By Josh Korr
St. Petersburg Times
October 19, 2007
PDF
There are two great things about Radiohead’s new album, In Rainbows: the presence of actual guitars, and the price tag (or lack thereof).
There’s one not-as-great thing about it: the music.
If that’s the tradeoff for coaxing one of the world’s greatest bands partway back to the land of humans, so be it. Any blockbuster group that recognizes the ridiculousness of charging $15 for a CD and lets you pay what you wish, as Radiohead has done in a grand online experiment with In Rainbows, is okay by me.
But the same follow-their-muse impulse that led them to buck the pricing system is what has made Radiohead so frustratingly obtuse for too long.
The five Oxford chums were just another early ’90s band when a couple stabs of muted distortion turned their single “Creep” into an angsty global smash. Their next two albums, the gloriously rocking The Bends and chillier but magnificent OK Computer, turned Radiohead into rock’s great hope.
The band’s complex pop — a near-orchestral, three-guitar attack; twitchy time signatures; Thom Yorke’s soaring-yet-mumbly tenor — provided an alternative to the dominant models of the day: Guns N’ Roses’ and Pearl Jam’s blues-based riffing, punk’s three-chord pop, indie rock’s structure-agnostic noise. Guitarist Jonny Greenwood and bassist brother Colin “play octatonic scales that sprawl over four octaves,” the New Yorker‘s Alex Ross wrote of one Radiohead song — but you don’t have to understand music theory to know that Just, from The Bends, is as crazily difficult as it is catchy.
Looking to the Past
Overwhelmed by the same dilemma that tortured Nirvana and Pearl Jam — can mass success and artistic ideals co-exist — they packed up the guitars, picked up obscure electronic instruments, and leached much of the humanity out of their music. In the video for No Surprises, Yorke’s head is submerged in a fishbowl. Over the course of two albums, Kid A and Amnesiac, Radiohead invited us into that submerged claustrophobia. It wasn’t a particularly pleasant place to visit.
In Rainbows is a second step back from that insular wasteland, following 2003’s Hail to the Thief. There are many signs of life: gentle finger-picking and plaintive cello on Faust Arp; a Betty and Veronica tambourine on Reckoner; the crunchy guitar strum on House of Cards. Yorke admits to some romanticism (or caddishness) on House of Cards as he croons “I don’t want to be your friend.

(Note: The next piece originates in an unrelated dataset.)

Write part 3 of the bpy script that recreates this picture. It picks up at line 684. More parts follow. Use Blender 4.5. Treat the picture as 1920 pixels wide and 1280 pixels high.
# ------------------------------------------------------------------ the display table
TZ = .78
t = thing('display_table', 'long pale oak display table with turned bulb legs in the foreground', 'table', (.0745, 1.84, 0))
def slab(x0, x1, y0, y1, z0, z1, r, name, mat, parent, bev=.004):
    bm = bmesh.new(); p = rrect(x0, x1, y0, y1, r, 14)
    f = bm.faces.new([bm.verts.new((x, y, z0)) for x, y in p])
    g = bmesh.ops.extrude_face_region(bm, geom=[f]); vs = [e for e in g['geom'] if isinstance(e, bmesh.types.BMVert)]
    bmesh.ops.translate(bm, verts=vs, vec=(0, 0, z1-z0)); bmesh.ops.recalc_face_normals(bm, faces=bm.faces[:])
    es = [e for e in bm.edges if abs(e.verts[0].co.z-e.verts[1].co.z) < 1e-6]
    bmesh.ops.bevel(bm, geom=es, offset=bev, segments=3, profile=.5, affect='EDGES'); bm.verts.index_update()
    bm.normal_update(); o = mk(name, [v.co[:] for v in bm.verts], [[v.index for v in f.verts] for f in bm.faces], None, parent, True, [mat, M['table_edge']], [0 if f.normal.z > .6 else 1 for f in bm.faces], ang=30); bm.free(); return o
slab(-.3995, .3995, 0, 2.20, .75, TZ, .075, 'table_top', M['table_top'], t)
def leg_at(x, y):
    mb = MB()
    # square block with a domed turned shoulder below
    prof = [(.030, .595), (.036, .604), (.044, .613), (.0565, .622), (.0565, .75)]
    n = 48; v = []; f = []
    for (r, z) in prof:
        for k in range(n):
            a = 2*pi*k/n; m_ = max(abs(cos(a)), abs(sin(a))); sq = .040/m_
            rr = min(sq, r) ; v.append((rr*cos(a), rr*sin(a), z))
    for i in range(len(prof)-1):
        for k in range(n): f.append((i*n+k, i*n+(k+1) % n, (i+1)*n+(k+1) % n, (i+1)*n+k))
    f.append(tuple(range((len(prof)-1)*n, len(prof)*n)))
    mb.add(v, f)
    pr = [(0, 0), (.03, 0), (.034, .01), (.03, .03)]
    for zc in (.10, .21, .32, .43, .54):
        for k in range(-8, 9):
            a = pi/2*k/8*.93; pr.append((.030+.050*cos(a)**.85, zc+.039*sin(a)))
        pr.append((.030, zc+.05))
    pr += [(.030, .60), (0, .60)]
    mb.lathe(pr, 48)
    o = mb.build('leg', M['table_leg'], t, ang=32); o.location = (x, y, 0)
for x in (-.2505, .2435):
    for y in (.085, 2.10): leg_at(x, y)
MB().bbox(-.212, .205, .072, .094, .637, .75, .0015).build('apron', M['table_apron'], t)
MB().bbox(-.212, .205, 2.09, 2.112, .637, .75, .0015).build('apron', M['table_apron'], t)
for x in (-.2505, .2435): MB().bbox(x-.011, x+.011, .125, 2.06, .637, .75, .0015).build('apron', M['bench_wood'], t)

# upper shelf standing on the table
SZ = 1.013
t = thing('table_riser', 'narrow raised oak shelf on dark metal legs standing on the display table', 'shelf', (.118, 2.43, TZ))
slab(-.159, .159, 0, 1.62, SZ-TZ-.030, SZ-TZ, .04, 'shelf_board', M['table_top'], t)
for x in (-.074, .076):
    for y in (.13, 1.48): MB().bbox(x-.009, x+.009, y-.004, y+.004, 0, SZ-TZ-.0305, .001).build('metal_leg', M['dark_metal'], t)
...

I just want to be your lover.” Occasionally he shucks off the vocal effects, as when he drops into a reedy baritone on Jigsaw Falling Into Place.
On the surface, the band has found a balance between the earlier guitar-heavy work and the more experimental stuff. But the reclaimed instruments can’t hide the fact that Radiohead no longer plays pop songs as such. Instead of being propelled by chord progressions, structure and melodic movement, the songs now float along on repeated or droned musical phrases, layers of atmospheric effects, and Bjork-like background chanting.
15 Step starts off with drummer Phil Selway and a computer sharing a trip-hop beat, then adds a casual sliding guitar line that repeats a bunch of times; some children’s cries and a ghostly synth moan provide the bridge. A dirty riff ignites Bodysnatcher off like a classic Radiohead rocker, and there’s a head-snapping freakout at the end. But afterward, it’s hard to recall what happened in the middle.
Missing Memories
Like much electronic music, there’s not a lot to grab onto. A fiendish guitar figure repeated 50 times doesn’t hit the brain the way an absurd solo or thrilling chorus does. Yorke’s sing-chanting on Jigsaw Falling Into Place is reminiscent of latter-day Bob Dylan: interesting, but not as compelling as straight-up tunes.
Good for resident genius Jonny Greenwood to subvert verse-chorus-verse structures if that’s what grabs him, but he should realize there was nothing embarrassing about his once-spellbinding guitar work. Good for the band, too, to challenge the industry’s outdated pricing practices. It’s hard to get frustrated when their hearts are so clearly in the right place artistically and commercially.
Though I respect and appreciate Radiohead’s approach, what I really want to hear is more of those octatonic solos.